■ **EXERCISE BRIEF**: What is wanted is an exact restatement of the lines from the one with "Write part 6" through the one with "g = G(LD); g.text('U.A.', 3.4, tr(0, 4, .5), .1);", both included, and of no other lines.

■ **Scripts that build scenes**:
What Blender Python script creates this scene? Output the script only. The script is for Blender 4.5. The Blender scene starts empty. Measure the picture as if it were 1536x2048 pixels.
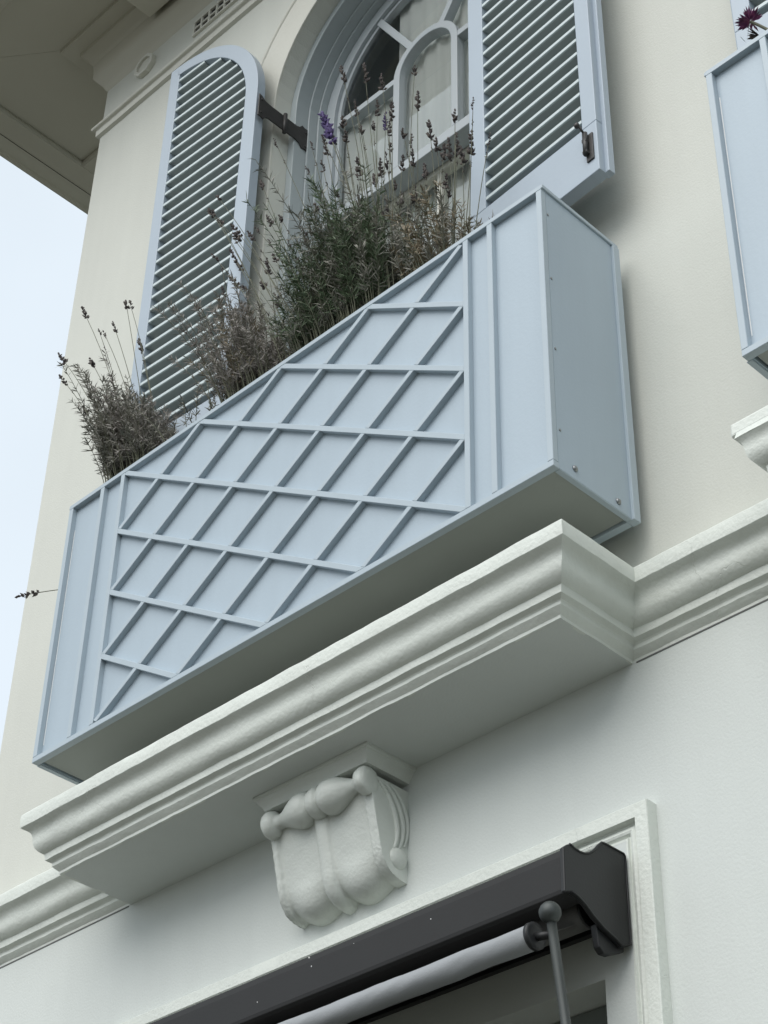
import bpy, bmesh, math, random
from mathutils import Vector, Matrix, noise

# ------------------------------------------------------------------ camera, sky, sun, exposure
S = bpy.context.scene
COL = S.collection
random.seed(7)

cam_d = bpy.data.cameras.new('camera'); cam = bpy.data.objects.new('camera', cam_d); COL.objects.link(cam)
cam.location = (4.18198, -3.00415, -2.81890)
cam.rotation_euler = (math.radians(127.8015), math.radians(-1.03906), math.radians(44.73565))
cam_d.sensor_fit = 'VERTICAL'; cam_d.sensor_height = 32.0
cam_d.lens = 32.0 * 3826.868 / 2048.0
cam_d.clip_start = 0.05; cam_d.clip_end = 3000
S.camera = cam

SUN_EL, SUN_AZ = 48.0, 173.0        # azimuth measured from +Y clockwise: the light comes from the street side
world = bpy.data.worlds.new('World'); S.world = world; world.use_nodes = True
nt = world.node_tree; nt.nodes.clear()
sky = nt.nodes.new('ShaderNodeTexSky'); sky.sky_type = 'NISHITA'; sky.sun_disc = False
sky.sun_elevation = math.radians(SUN_EL); sky.sun_rotation = math.radians(SUN_AZ)
sky.air_density = 1.0; sky.dust_density = 4.0; sky.ozone_density = 1.0
cloud = nt.nodes.new('ShaderNodeMixRGB'); cloud.blend_type = 'MIX'
cloud.inputs[0].default_value = 0.80                                # thin even cloud over the blue
cloud.inputs[2].default_value = (9.3, 10.3, 11.1, 1)
stc = nt.nodes.new('ShaderNodeTexCoord'); sn = nt.nodes.new('ShaderNodeTexNoise'); sn.inputs['Scale'].default_value = 2.2; sn.inputs['Detail'].default_value = 5
smr = nt.nodes.new('ShaderNodeMapRange'); smr.inputs[1].default_value = .3; smr.inputs[2].default_value = .7; smr.inputs[3].default_value = .93; smr.inputs[4].default_value = 1.07
ssc = nt.nodes.new('ShaderNodeVectorMath'); ssc.operation = 'SCALE'
nt.links.new(stc.outputs['Generated'], sn.inputs['Vector']); nt.links.new(sn.outputs[0], smr.inputs[0]); nt.links.new(smr.outputs[0], ssc.inputs['Scale']); nt.links.new(cloud.outputs[0], ssc.inputs[0])
bg = nt.nodes.new('ShaderNodeBackground'); bg.inputs[1].default_value = 0.067
wo = nt.nodes.new('ShaderNodeOutputWorld')
nt.links.new(sky.outputs[0], cloud.inputs[1]); nt.links.new(ssc.outputs[0], bg.inputs[0])
nt.links.new(bg.outputs[0], wo.inputs[0])

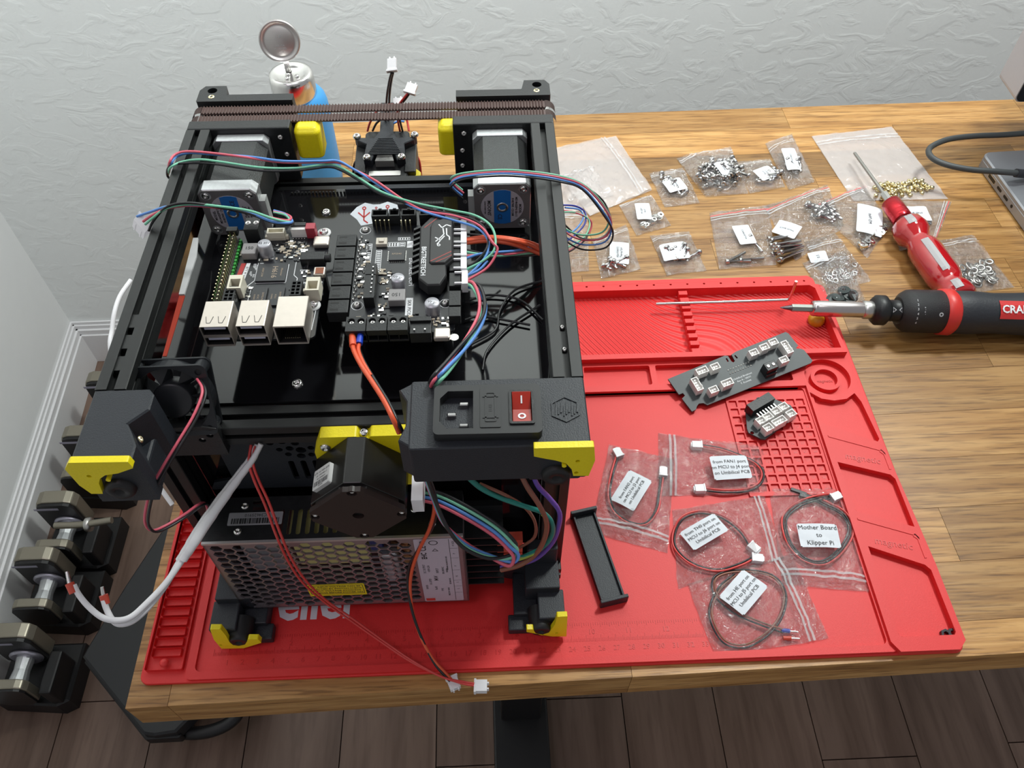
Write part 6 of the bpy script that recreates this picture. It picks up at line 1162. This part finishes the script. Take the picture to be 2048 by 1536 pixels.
g = G(LD); g.lathe([(17.6, -2.5), (18.4, -1.5), (18.4, 1.4), (17.4, 2), (16, 1.2), (15.4, .2), (12.8, .2), (12.4, .5), (.2, .5)], None, 40); ld = g.build('lid', mat('lid_steel', (.50, .48, .47), .42, .9), bt)
g = G(LD); g.text('U.A.', 3.4, tr(0, 4, .5), .1); g.text('MENDA', 2.4, tr(0, -4, .5), .1); g.text('PATENTED', 2.2, tr(0, -6.8, .5), .1); g.text('1 2 3', 2, tr(0, -9.4, .5), .1); g.build('lid_lettering', CHR, ld)

wc = G(); wc.tube([(-118.1, 410, -30), (-125.8, 392.1, -34), (-129.2, 375.7, -40), (-131.8, 361.8, -50), (-132.7, 344.8, -60), (-130.7, 313.9, -100), (-104.3, 260.4, -110), (-89.6, 240.1, -110), (-74.6, 219.4, -110), (-62.3, 204.5, -120)], 2.2, 10, 6)
tag(wc.build('power_cord', WHT), 'white cord hanging beside the left edge of the desk behind the printer', 'cord')
# ================================================================ dumbbells and platform on the floor
CHP = mat('champagne_metal', (.30, .275, .22), .36, .75); DBK = mat('satin_black_steel', (.008, .008, .009), .4)
def head(g_, cx, y0, th, w_, h_, zt, c=20): g_.T = basis((cx, y0, zt), (1, 0, 0), (0, 0, 1), (0, -1, 0)); g_.prism([(-w_ / 2, -c), (-w_ / 2 + c * .35, -c * .25), (-w_ / 2 + c, 0), (w_ / 2 - c, 0), (w_ / 2 - c * .35, -c * .25), (w_ / 2, -c), (w_ / 2, -h_ + c), (w_ / 2 - c, -h_), (-w_ / 2 + c, -h_), (-w_ / 2, -h_ + c)], 0, th)
def dumbbell(label, rx, ry, top):
    t = thing('dumbbell', label, 'dumbbell', (rx, ry, FZ + 40), 0, 'adjustable dumbbells along the wall'); B = top - (FZ + 40)
    g = G(); head(g, 0, 16, 22, 64, 90, B, 15); g.build('weight_plate', CHP, t, bevel=2); g = G(); head(g, 0, -6.2, 5, 59, 85, B - 3, 13); g.build('plate_face', DBK, t)
    g = G(); g.box(-32, -11.8, B - 16, 6, -11.2, B - 11); g.build('size_label', mat('lilac_label', (.30, .29, .36), .5), t)
    g = G(); g.T = basis((6, 0, B - 58), (1, 0, 0), (0, 0, 1), (0, -1, 0)); g.lathe([(20, 10), (23, 12), (23, 15), (20, 17)], None, 28); g.build('handle_ring', mat('lilac_steel', (.42, .41, .48), .35, .8), t)
    g = G(); g.T = basis((6, 0, B - 58), (1, 0, 0), (0, 0, 1), (0, -1, 0)); g.lathe([(13, 12), (11, 34), (14, 56)], None, 18, smooth=False); g.build('handle', ALU, t)
    g = G(); head(g, 4, -56, 14, 58, 66, B - 26, 13); g.build('weight_plate', CHP, t, bevel=2); g = G(); head(g, 4, -70.2, 3, 54, 61, B - 28, 11); g.build('plate_face', DBK, t)
    c_ = thing('dumbbell_cradle', label.replace('dumbbell', 'cradle under the dumbbell', 1), 'cradle', (rx, ry, FZ), 0, 'cradles under the dumbbells')
    G().prism([(-40, -66), (50, -74), (66, -66), (66, 20), (-40, 20)], 0, 38, 3).build('tray', LEG, c_); g = G(); g.box(42, -70, 36, 60, -8, 84); g.build('upright', LEG, c_, bevel=3)
    return t
dumbbell('dumbbell nearest the camera, on the floor by the left wall', -463, 276, -585)
dumbbell('dumbbell second from the camera, with a pale strip on its black face', -466, 396, -585)
db3 = dumbbell('dumbbell third from the camera, with a steel pin handle sticking out', -464, 494, -585)
dumbbell('dumbbell fourth from the camera, beside the yellow printer foot in view', -462, 622, -585)
dumbbell('dumbbell farthest from the camera, mostly hidden by the printer', -455, 740, -585)
G().tube([(14, -44, 88), (60, -46, 92), (104, -42, 96)], 5.5, 10, 4).build('pin_handle', CHP, db3); G().lathe([(11, 0), (12, 4), (11, 8), (.2, 9)], basis((62, -44, 88), (0, 1, 0), (0, 0, 1), (1, 0, 0)), 16).build('pin_collar', STL, db3)
PLT = mat('black_rubber_platform', (.012, .013, .015), .5, bump=.3, bscale=60)
a_, b_ = Vector((-354.6, 244.4, -600)), Vector((-237.5, 130.5, -600)); dr = (b_ - a_).normalized(); nn = Vector((-dr.y, dr.x, 0)) * (1 if -dr.y > 0 else 1)
pf = thing('footrest_platform', 'flat black platform with a ribbed edge on the floor under the desk corner', 'platform', (a_.x, a_.y, FZ), 0)
PM = basis((0, 0, 0), dr, nn if nn.x > 0 else -nn, (0, 0, 1)) if True else None
g = G(PM); Lp = (b_ - a_).length; sgn = 1 if (PM @ Vector((0, 1, 0))).x > 0 else -1
g.prism([(0, 0), (Lp - 8, 0), (Lp + 4, 8), (Lp + 22, 30), (Lp + 20, 60), (Lp - 10, 260), (-120, 260), (-50, 100), (-6, 10)], 92, 118, 3); g.build('deck', PLT, pf)
g = G(PM); g.prism([(0, -4), (Lp - 6, -4), (Lp + 26, 28), (Lp + 24, 34), (Lp - 8, 3), (0, 3)], 84, 104); g.build('edge_rail', LEG, pf, bevel=2)
g = G(PM)
for x in (0, Lp * .8): g.box(x, 30, 0, x + 16, 46, 92)
g.box(-70, 200, 0, -54, 216, 92); g.build('leg', LEG, pf)['kind'] = 'stuff'
r0 = Vector((-186.7, 156.5, -640)); rg = G(); rg.tube([(r0.x + 55 * math.cos(t), r0.y + 18 + 30 * math.sin(t), -640) for t in [PI + k * PI / 10 for k in range(-1, 12)]], 9, 10, 3)
rg.tube([(r0.x - 58, r0.y + 25, -640), (r0.x - 66, r0.y + 60, -715)], 7, 8, 1); rg.tube([(r0.x + 58, r0.y + 25, -640), (r0.x + 66, r0.y + 60, -715)], 7, 8, 1)
rg.build('curved_rail', LEG, pf, world=True)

■ **TASK RESPONSE**:
Write part 6 of the bpy script that recreates this picture. It picks up at line 1162. This part finishes the script. Take the picture to be 2048 by 1536 pixels.
g = G(LD); g.lathe([(17.6, -2.5), (18.4, -1.5), (18.4, 1.4), (17.4, 2), (16, 1.2), (15.4, .2), (12.8, .2), (12.4, .5), (.2, .5)], None, 40); ld = g.build('lid', mat('lid_steel', (.50, .48, .47), .42, .9), bt)
g = G(LD); g.text('U.A.', 3.4, tr(0, 4, .5), .1); g.text('MENDA', 2.4, tr(0, -4, .5), .1); g.text('PATENTED', 2.2, tr(0, -6.8, .5), .1); g.text('1 2 3', 2, tr(0, -9.4, .5), .1); g.build('lid_lettering', CHR, ld)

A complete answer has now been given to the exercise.